Les fondateurs du Mouvement pour l’inclusion des communautés racisées de l’Ontario (MICRO) ont un double objectif : «Nous voulons outiller les parents et faire d’eux des passeurs culturels pour qu’ils puissent se reconnecter à leur culture, dans le but de la partager et la transmettre à leurs enfants. Nous voulons également démontrer que les jeunes qui ont un ancrage solide de leur conscience historique et culturelle sont moins déstabilisés par la discrimination ou par le racisme. Ils peuvent confronter, sans émotion, mais plutôt avec des arguments, les situations et les propos haineux », fait savoir la coordonnatrice du projet Connexions culturelles, Elykiah Doumbe.
Elle explique que les études prouvent que les jeunes qui ont un ancrage dans leur identité culturelle développent une fierté, une estime de soi, le sentiment de «je suis valable» et de «je suis capable». Ils s’inscrivent ainsi dans une perspective de réussite, renforce Mme Doumbe.
Assis entre deux chaises
Entre les afrodescendants et leur continent d’origine, Elykiah Doumbe remarque un manque. «On n’a pas fait un sondage en tant que tel, mais de l’observation autour de nous, on remarque que nous sommes relativement déconnectés de nous-mêmes et ça fait qu’on est un petit peu assis sur deux chaises. On ne sait pas trop comment ça commence, comment se définir et ça nous crée d’être dans une situation inconfortable.»
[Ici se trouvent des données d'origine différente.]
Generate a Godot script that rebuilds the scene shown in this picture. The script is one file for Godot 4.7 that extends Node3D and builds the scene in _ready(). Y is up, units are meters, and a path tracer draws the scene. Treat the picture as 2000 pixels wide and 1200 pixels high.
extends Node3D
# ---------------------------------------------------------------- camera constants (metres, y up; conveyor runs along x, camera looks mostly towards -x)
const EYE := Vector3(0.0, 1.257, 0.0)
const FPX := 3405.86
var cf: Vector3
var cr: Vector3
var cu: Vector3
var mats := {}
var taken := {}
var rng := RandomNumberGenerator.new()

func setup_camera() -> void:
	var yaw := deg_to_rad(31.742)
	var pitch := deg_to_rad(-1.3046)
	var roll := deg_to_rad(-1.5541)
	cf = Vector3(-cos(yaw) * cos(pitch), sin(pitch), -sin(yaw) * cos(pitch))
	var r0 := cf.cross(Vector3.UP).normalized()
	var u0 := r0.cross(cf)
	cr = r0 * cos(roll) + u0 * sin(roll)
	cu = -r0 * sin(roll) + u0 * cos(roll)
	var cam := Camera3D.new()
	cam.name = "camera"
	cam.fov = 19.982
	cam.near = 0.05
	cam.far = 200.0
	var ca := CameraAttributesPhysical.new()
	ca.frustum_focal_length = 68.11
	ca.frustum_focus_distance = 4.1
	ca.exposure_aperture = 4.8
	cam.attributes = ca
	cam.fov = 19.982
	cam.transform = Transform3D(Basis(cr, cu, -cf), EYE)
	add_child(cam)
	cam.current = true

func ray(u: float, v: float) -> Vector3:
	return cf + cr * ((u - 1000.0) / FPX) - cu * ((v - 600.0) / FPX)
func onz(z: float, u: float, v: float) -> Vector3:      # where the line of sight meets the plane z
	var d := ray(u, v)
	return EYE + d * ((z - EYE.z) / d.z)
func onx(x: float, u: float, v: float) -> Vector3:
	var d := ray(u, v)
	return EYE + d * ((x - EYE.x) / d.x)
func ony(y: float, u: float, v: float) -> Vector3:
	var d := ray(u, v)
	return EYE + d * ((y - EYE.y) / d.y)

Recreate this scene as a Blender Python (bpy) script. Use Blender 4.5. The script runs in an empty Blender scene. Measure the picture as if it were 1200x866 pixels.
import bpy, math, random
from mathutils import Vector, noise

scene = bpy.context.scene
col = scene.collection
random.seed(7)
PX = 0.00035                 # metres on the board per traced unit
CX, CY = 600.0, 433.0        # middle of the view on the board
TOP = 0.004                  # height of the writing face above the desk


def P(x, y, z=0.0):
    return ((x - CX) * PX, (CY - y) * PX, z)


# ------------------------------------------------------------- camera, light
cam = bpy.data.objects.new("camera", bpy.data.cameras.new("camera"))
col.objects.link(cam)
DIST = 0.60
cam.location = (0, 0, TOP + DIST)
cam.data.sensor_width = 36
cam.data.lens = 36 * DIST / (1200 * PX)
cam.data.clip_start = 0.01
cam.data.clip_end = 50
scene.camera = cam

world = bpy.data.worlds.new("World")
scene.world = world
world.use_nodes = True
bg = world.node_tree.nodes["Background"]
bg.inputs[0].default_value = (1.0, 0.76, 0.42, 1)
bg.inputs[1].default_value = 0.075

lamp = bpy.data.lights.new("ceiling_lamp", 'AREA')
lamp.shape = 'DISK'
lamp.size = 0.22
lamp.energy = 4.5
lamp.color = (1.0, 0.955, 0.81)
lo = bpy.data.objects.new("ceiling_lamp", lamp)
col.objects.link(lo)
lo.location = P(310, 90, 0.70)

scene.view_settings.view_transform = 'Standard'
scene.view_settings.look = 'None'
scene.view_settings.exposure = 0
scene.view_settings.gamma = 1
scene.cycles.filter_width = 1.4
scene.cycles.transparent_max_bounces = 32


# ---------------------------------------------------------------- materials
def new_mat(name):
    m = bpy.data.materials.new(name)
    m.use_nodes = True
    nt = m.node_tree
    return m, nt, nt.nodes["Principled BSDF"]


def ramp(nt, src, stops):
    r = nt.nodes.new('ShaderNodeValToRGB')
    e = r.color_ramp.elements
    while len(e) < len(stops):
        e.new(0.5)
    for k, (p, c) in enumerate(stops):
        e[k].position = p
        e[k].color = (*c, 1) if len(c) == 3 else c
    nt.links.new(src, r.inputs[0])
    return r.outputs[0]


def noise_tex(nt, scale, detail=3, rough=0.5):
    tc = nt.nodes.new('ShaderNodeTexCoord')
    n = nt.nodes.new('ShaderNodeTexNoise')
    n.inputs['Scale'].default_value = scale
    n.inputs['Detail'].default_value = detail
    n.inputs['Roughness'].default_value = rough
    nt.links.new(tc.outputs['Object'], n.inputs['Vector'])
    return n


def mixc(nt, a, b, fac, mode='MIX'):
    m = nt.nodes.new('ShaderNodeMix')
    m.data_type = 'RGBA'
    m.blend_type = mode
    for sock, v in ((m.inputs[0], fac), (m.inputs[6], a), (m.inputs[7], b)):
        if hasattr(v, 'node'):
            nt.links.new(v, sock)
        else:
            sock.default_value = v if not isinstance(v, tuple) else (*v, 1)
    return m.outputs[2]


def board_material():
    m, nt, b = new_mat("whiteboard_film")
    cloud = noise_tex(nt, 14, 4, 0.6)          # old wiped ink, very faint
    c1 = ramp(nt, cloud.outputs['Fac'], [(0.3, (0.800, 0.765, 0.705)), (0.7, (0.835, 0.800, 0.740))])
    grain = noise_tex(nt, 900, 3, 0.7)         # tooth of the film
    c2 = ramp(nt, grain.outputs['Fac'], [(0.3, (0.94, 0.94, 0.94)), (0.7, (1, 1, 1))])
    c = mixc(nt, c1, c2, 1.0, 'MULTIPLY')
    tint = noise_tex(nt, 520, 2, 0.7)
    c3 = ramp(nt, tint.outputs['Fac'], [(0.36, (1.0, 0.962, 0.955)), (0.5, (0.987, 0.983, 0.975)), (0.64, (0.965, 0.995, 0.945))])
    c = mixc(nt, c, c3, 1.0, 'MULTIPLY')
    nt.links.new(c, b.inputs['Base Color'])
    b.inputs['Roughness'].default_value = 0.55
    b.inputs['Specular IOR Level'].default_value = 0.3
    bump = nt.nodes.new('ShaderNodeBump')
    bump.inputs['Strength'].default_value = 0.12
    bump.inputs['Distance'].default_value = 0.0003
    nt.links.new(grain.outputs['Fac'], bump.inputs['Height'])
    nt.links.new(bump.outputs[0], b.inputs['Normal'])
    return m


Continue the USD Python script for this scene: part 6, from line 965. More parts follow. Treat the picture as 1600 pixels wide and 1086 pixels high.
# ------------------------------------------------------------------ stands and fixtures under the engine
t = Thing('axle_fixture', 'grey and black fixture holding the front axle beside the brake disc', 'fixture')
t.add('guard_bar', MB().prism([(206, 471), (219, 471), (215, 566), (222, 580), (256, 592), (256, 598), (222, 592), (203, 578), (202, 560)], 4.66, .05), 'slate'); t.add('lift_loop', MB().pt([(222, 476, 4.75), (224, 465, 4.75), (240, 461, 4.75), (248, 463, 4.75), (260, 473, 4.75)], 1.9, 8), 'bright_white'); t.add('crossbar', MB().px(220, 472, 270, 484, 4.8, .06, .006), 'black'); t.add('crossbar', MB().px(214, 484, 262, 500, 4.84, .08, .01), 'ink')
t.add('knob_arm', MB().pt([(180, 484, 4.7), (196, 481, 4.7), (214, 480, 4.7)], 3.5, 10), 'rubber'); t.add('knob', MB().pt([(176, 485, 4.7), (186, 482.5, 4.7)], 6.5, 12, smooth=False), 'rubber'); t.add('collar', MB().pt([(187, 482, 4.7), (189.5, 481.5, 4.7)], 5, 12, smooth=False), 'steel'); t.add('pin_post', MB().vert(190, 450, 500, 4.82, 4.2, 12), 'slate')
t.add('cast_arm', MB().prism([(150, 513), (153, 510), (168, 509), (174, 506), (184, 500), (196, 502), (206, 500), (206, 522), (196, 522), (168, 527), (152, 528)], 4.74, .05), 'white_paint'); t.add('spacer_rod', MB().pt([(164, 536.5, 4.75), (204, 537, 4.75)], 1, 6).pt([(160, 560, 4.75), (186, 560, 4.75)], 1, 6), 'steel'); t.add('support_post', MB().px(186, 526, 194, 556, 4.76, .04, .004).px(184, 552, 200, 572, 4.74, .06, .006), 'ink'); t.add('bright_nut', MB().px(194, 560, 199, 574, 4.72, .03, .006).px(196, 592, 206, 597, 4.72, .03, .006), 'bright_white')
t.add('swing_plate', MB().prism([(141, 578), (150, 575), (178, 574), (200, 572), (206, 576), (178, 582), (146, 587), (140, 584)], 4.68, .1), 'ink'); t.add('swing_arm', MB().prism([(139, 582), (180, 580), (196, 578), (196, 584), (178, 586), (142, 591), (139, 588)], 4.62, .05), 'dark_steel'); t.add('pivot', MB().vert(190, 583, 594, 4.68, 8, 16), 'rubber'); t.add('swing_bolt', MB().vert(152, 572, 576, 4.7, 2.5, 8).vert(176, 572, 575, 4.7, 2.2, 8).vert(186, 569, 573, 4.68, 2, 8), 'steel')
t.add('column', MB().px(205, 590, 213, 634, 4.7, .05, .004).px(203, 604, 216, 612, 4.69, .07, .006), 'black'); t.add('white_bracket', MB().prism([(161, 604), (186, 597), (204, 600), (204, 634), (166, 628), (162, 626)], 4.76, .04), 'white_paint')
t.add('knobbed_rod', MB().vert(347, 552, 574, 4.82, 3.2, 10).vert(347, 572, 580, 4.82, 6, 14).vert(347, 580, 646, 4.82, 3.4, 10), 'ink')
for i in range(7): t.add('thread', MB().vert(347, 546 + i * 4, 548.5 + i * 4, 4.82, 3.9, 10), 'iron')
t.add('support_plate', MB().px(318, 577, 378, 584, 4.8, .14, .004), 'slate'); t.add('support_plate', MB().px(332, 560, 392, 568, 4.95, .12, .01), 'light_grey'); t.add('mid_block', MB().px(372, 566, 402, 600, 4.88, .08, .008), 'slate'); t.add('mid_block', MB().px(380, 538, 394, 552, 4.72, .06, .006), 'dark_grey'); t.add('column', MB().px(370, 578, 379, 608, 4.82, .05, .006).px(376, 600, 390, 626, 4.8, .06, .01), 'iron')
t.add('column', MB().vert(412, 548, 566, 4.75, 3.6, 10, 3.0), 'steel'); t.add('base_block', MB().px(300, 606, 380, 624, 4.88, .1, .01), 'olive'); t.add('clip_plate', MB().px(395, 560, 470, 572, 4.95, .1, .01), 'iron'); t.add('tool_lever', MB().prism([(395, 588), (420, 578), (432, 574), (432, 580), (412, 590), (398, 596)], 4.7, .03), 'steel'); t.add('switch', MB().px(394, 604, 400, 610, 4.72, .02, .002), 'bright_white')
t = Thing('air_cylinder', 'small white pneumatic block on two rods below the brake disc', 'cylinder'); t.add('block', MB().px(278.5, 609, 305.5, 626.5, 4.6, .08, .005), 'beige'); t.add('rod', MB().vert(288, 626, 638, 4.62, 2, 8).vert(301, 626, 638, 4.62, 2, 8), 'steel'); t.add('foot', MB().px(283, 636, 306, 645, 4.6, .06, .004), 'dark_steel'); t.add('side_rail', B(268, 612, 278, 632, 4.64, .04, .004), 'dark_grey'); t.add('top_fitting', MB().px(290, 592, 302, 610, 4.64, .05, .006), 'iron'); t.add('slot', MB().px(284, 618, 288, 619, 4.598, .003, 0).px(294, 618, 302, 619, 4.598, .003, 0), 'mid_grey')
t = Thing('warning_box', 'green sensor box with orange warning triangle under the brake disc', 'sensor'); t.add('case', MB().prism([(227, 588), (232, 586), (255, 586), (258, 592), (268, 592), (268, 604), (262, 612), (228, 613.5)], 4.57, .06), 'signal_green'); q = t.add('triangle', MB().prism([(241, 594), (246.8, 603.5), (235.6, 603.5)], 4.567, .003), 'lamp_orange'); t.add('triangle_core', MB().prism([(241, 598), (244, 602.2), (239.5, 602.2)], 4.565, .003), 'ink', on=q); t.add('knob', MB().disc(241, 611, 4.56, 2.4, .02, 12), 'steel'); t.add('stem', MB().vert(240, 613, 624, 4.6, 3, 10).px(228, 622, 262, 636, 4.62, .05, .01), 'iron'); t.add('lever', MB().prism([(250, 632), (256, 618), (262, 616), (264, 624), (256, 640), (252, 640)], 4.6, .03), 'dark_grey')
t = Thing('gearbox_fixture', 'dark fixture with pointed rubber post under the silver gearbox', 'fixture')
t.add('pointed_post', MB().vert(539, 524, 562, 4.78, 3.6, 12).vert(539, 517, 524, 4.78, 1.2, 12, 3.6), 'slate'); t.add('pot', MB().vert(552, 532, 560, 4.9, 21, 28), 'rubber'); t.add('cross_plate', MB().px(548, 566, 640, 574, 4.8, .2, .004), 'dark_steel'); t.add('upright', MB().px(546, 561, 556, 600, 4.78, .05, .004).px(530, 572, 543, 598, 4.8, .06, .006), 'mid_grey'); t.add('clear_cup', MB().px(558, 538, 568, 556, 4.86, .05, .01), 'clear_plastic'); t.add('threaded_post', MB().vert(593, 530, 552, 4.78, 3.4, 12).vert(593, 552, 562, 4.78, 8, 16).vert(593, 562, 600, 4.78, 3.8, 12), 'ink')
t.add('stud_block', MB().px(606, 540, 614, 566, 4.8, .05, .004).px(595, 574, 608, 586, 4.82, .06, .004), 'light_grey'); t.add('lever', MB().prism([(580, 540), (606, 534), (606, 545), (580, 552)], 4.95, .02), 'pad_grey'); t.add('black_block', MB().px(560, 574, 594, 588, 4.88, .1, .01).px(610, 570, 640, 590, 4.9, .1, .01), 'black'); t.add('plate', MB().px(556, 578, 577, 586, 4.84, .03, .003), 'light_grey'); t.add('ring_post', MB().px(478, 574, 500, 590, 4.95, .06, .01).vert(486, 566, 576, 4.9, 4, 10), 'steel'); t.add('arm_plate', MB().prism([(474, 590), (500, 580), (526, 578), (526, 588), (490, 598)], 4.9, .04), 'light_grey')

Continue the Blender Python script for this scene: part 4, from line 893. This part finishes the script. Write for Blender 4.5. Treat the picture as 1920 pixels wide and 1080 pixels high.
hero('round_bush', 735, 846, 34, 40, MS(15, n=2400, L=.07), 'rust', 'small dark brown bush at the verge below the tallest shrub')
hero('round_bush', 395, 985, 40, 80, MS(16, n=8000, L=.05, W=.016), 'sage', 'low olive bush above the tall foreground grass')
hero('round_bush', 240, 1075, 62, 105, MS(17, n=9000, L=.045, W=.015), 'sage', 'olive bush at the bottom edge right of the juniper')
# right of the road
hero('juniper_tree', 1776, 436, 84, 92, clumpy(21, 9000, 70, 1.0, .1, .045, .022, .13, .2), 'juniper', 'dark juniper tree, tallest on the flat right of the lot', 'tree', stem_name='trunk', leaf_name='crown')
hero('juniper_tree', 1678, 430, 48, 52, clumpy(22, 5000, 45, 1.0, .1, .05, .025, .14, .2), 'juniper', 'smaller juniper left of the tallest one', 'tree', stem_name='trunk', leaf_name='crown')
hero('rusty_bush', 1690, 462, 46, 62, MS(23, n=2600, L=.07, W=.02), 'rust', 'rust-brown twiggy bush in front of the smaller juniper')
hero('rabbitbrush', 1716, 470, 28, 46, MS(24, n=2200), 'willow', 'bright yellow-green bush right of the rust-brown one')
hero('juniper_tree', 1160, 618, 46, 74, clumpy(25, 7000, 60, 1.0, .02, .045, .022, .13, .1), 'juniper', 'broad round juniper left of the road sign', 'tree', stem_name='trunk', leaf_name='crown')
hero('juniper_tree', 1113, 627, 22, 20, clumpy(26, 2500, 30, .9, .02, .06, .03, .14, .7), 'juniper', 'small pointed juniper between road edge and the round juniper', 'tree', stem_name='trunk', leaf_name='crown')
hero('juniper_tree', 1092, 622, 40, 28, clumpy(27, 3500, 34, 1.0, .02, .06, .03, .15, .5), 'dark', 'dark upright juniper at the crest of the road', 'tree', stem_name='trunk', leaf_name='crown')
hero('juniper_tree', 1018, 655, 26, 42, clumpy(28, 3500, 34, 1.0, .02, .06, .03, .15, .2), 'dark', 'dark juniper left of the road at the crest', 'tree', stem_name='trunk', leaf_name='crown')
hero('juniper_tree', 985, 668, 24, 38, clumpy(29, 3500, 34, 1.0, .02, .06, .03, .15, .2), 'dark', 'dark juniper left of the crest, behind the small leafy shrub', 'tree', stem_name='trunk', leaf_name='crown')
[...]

Le MICRO voudrait alors que ces afrodescendants s’affirment dans leur environnement, décident de ce qu’ils peuvent prendre ou pas de cet environnement. Le mouvement aimerait qu’ils fassent des choix qui permettent de les construire, de les développer et de les projeter dans l’environnement et dans le futur.
Les piliers du projet
«Je donnais tout à l’heure, explique-t-elle, l’image d’une chaise. On est entre deux chaises. Alors pour s’assoir sur la chaise, il faut quatre pieds. On a aussi quatre piliers sur lesquels repose notre projet», illustre la coordonnatrice.
Le premier, continue-t-elle, ce sont les passeurs culturels. Et c’est là qu’on utilise les parents en leur donnant des éléments historiques et des méthodes pour aller rendre cette histoire-là attrayante pour les enfants. On sait que les enfants sont intéressés par d’autres choses. Donc, comment rendre cette histoire attrayante? Comment les inviter à s’y engager? On les outille pour cela.
Le deuxième pilier, dit-elle, c’est une langue. La langue est vectrice de sagesse et de concepts, fait-elle remarquer. Elle leur ouvre d’autres perspectives, d’autres mondes et ça leur permet de se nourrir d’une langue bantoue qui véhicule également la sagesse et des informations relatives à l’Afrique.
«Le troisième pilier, c’est le club de lecture. La lecture, parce que c’est important. On y acquiert également beaucoup de sagesse. À travers elle, on parvient à découvrir la pensée africaine, des auteurs africains à partir de leurs livres. On découvre les rêves africains, de quelle manière on se projette dans ce monde-ci», déclare Mme Doumbe.
Le quatrième pilier est basé sur la culture orale. «Et on a pensé qu’il était important de transmettre également la sagesse et des méthodes de résolutions de conflits à travers l’art oratoire, le storytelling. Transmettre des histoires qui nous ont marqués à travers l’art oratoire. Les parents vont s’en servir.»
Le swahili, une langue commune
Pour l’apprentissage d’une langue commune à la plupart de Canadiens d’origine africaine, le choix du MICRO s’est porté au Swahili. «Avec la multitude de langues africaines, c’est difficile de faire un choix, mais au moins, le swahili est fédérateur dans la mesure où il est parlé dans 14 pays, par 400 millions de locuteurs sur le continent.»
Selon ses explications, il y aura beaucoup de locuteurs qui parleront cette langue ce qui en fera une langue internationale d’avenir. Les cours de swahili s’adressent d’abord aux parents et les enfants peuvent assister accessoirement.
Le MICRO se prépare à se faire enregistrer comme organisme sans but lucratif basé à Toronto. Les fondateurs espèrent avoir des membres de partout en Ontario.
Le projet Connexions culturelles est financé par le gouvernement de l’Ontario grâce à une subvention, renouvelable sur trois ans, offerte dans le cadre du Fonds Perspectives Jeunesse, un programme de la Fondation Trillium de l’Ontario. Le Fonds Perspectives Jeunesse vise à renforcer la capacité des groupes communautaires et collaborations pour améliorer le bienêtre des jeunes et des familles, avec l’accent sur les communautés autochtones et noires.